The system of bondage in vogue in Utah can only be successfully maintained by its being isolated. The system thrived abundantly under Brigham Young, because it was entirely isolated from the rest of the nation. There were at various times individuals who dared to assert their God-given reason and freedom; but being alone in the Territory, they were soon silenced. But individual thought and expression have more encouragement now that the days of isolation have to some extent passed away by the opening of the Pacific Railroad and the mines of Southern Utah, and the influx of several thousand Gentiles. Brigham Young knew that the immigration into Utah of a large non-Mormon population would be the death-blow to his system, and so he used every means in his power to prevent it. He opposed most strenuously the opening of the railroad and the mines; but they were both opened by the aid of United States troops. In the same year that the Pacific Railroad was opened Henry Lawrence and his associates made their noble stand in behalf of freedom of thought and action, and against the dictation of the Church in temporal affairs; and ever since then there has been a growing spirit of independence.
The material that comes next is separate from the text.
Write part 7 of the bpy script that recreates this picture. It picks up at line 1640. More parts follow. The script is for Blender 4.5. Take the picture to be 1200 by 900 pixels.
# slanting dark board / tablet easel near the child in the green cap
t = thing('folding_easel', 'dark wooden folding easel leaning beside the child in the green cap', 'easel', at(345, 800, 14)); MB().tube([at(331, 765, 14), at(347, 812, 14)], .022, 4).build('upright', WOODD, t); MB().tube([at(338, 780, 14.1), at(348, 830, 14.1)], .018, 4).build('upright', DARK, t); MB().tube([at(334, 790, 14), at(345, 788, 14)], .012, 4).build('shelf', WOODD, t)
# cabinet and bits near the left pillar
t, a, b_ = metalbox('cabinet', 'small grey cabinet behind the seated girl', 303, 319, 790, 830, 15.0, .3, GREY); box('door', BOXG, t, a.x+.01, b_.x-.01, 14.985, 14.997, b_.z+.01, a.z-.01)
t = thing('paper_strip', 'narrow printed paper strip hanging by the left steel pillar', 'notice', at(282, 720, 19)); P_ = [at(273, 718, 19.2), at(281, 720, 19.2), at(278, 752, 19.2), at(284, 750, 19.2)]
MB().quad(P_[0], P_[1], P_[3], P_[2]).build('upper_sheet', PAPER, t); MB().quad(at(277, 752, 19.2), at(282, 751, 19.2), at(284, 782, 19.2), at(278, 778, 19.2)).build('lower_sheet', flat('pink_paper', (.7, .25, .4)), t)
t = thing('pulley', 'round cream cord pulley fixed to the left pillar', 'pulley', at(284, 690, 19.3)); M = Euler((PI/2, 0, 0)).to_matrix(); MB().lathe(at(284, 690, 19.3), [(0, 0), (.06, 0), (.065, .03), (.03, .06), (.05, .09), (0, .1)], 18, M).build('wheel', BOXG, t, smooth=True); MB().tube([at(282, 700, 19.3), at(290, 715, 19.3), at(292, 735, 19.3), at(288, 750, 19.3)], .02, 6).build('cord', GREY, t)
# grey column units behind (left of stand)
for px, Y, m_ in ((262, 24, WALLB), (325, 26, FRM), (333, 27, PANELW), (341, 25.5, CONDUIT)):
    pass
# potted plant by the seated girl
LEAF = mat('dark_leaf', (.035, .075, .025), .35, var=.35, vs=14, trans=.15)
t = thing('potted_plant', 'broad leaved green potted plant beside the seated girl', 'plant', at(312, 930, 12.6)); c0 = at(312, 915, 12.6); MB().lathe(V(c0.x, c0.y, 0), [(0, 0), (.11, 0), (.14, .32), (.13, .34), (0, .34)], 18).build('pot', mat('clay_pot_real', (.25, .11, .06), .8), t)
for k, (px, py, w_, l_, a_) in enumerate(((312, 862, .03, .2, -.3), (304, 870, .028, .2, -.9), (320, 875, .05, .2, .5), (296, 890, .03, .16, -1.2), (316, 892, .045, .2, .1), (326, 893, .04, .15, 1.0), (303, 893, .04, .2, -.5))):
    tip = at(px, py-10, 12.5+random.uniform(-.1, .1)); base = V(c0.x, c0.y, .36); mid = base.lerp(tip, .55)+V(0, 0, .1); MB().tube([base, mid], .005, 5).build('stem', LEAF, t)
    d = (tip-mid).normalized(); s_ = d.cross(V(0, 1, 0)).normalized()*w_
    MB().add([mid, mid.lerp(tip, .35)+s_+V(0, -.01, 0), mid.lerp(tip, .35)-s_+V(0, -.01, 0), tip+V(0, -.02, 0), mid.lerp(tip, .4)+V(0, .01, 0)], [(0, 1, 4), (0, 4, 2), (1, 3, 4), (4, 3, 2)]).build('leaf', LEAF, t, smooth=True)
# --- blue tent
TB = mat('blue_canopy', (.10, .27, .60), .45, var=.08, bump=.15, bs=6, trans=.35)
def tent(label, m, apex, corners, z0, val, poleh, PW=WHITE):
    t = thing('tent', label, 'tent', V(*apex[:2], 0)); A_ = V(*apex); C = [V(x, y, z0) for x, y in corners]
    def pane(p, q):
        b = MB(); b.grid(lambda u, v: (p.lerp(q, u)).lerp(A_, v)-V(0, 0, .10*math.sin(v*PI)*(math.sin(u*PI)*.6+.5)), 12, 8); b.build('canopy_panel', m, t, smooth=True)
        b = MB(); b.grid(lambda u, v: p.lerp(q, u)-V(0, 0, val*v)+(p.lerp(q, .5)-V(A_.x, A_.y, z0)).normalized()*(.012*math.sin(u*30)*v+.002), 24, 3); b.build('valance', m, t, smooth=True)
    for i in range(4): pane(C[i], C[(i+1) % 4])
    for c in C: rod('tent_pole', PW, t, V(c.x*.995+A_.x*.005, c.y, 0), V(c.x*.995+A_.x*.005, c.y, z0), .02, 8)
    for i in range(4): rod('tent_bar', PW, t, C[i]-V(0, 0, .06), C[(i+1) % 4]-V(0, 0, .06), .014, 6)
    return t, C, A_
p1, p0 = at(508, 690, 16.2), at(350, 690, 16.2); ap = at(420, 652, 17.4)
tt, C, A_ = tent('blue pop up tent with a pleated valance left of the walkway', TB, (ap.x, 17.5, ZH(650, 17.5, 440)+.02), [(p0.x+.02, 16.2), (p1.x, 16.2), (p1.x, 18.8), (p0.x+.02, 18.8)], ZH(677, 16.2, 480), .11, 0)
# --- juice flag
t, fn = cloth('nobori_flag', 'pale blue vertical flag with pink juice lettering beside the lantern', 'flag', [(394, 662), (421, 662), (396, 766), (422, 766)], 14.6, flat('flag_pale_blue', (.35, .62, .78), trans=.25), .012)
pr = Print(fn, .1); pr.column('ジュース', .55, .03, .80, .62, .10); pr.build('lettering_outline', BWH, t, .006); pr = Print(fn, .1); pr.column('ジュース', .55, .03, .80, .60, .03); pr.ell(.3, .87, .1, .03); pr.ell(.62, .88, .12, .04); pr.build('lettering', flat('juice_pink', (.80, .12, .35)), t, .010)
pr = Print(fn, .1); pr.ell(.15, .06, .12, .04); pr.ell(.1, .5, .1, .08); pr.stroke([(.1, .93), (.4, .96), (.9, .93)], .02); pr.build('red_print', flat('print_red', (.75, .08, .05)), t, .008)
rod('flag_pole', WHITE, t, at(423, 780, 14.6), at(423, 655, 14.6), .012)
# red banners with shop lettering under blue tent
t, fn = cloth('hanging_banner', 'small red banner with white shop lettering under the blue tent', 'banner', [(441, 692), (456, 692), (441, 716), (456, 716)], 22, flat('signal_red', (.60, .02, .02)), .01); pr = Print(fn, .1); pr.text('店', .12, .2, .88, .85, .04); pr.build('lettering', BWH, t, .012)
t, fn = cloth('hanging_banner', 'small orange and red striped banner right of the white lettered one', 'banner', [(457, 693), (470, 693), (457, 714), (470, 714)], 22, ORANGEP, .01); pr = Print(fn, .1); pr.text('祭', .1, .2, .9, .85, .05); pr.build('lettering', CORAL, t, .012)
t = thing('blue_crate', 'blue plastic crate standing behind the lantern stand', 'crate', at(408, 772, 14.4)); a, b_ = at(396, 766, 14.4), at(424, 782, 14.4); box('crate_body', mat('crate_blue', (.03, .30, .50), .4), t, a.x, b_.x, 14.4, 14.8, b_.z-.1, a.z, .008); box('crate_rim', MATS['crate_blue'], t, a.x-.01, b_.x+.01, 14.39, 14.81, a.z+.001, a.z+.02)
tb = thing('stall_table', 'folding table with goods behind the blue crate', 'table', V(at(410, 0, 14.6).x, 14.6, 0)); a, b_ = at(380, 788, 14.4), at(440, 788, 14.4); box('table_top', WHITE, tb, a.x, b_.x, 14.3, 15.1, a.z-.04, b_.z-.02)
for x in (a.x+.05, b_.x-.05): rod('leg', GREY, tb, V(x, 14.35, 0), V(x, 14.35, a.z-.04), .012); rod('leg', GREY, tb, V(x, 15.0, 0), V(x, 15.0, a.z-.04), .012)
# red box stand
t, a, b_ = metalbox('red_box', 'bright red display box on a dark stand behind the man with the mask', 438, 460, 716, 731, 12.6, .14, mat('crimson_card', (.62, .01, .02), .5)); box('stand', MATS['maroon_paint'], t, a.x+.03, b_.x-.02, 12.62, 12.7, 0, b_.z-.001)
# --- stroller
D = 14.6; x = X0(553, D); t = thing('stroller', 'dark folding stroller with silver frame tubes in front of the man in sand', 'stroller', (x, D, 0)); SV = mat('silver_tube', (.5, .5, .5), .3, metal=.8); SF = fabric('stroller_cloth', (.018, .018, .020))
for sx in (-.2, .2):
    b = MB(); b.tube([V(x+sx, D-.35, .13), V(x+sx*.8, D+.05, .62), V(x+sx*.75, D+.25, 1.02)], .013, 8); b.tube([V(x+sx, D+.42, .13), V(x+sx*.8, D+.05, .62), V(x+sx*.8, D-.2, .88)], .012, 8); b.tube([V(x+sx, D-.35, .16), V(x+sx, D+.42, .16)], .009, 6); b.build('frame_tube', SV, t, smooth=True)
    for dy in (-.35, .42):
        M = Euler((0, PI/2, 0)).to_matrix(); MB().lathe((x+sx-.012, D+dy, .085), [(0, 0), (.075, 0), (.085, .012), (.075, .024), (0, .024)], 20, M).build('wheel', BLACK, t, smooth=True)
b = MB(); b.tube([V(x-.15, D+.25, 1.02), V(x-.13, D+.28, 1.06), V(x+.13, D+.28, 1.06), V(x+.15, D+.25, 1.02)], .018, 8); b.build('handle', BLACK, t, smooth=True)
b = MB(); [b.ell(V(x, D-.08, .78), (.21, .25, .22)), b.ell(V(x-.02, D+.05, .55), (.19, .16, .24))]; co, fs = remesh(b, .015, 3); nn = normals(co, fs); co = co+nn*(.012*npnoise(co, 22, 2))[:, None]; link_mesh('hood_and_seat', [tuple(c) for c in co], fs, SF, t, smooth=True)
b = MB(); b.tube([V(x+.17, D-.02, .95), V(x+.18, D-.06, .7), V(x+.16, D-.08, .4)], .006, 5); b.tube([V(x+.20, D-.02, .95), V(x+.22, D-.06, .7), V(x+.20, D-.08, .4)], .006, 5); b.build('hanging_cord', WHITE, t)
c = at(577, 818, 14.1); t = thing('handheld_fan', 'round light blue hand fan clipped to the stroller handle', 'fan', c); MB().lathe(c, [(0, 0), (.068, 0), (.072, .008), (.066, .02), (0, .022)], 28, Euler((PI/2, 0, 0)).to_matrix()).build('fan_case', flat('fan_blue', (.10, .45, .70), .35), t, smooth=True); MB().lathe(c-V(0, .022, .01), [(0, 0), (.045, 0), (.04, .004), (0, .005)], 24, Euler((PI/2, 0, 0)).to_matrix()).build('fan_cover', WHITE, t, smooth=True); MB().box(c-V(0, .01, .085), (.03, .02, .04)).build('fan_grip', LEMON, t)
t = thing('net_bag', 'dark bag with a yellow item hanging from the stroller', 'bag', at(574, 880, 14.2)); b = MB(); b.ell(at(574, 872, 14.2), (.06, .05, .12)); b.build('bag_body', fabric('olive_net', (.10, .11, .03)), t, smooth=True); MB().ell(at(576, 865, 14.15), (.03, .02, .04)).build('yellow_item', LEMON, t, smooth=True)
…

Among the young there is a growing restlessness and an increasing sense of shame and wrong. The conditions are becoming dangerous, and the leaders see it. The American flag is overhead. The bombshells which issue from a free press are being heard and felt. Some flashes of the electric light of knowledge are to be seen, and some of the hopes which make jubilant the souls of American youth elsewhere are causing thrills in hearts in Utah which have heretofore been stolid. The thing for us to do is to surround them with an atmosphere of freedom, so that they will drink it in with every breath; and it will not be long before it will permeate their entire lives.
Their personal bondage would be overcome by their coming in contact with a people imbued with the true American sense of freedom. In a few years no fear of consequences would prevent them from asserting their rights. The tables would be turned, and woe to them who should deliberately trample their freedom under foot!
Moreover, by bringing in a large population of non-Mormons, social ostracism would not be dreaded as it now is. If the majority of the people were Gentiles, pecuniarily it would be to the advantage of a man in every way to break loose from his bondage to the Mormon priesthood. Think you that a man would work under a Mormon bishop for one dollar a day when under a non-Mormon he could double his wages? Think you that he would continue to allow the priesthood to swallow up about one half of his income when his income would be trebled each year if he broke away from their power? Surely not.
Then, too, the mental bondage of the people would thus be overcome. Even aside from the establishment of national free schools, the illiteracy of the people would be greatly overcome by the system of colonization proposed; for a much more enlightened class of people would be brought in, and by contact with them the scales of ignorance to a great extent would drop from the Mormons’ eyes, and they would see their bondage; and to see it will be to break from it. Besides, the schools would inevitably be made free and greatly improved; and the newspapers would be greater in number and scattered all over the Territory; and who can estimate the power of a free press?
Moreover, the moral bondage of the Mormons would thus be overcome. Even now, with only a small number of Gentiles in Utah, the Mormon leaders dare not command their followers to murder and assassinate as once they did; and polygamy would be more effectually overcome in that way than in any other.
But the policy which I here advocate must not be confounded with the let-alone policy which has been advocated by some, but which is a policy which no true lover of humanity, if he knows the enormity of the existing evils of the system, can hold for a moment. It was that policy which has caused the system to attain its present rank growth. It was that policy which has brought disgrace upon our nation in the eyes of the civilized world. Shame that it should be held by any American! Was it the let-alone policy by which the awful oppression of the priesthood was first broken in England by that immortal hero and champion of liberty, John Wicliffe? Was that the way in which Luther brought deliverance to the oppressed thousands of Germany, and Knox established civil and religious freedom upon the shattered ruins of priestly corruption and tyranny among Scotland’s hills and vales? The let-alone policy was tried in our land with negro slavery for more than a hundred years. Did it die out? Let the answer come from the half million graves where sleep the unreturning heroes of the Blue and the Gray.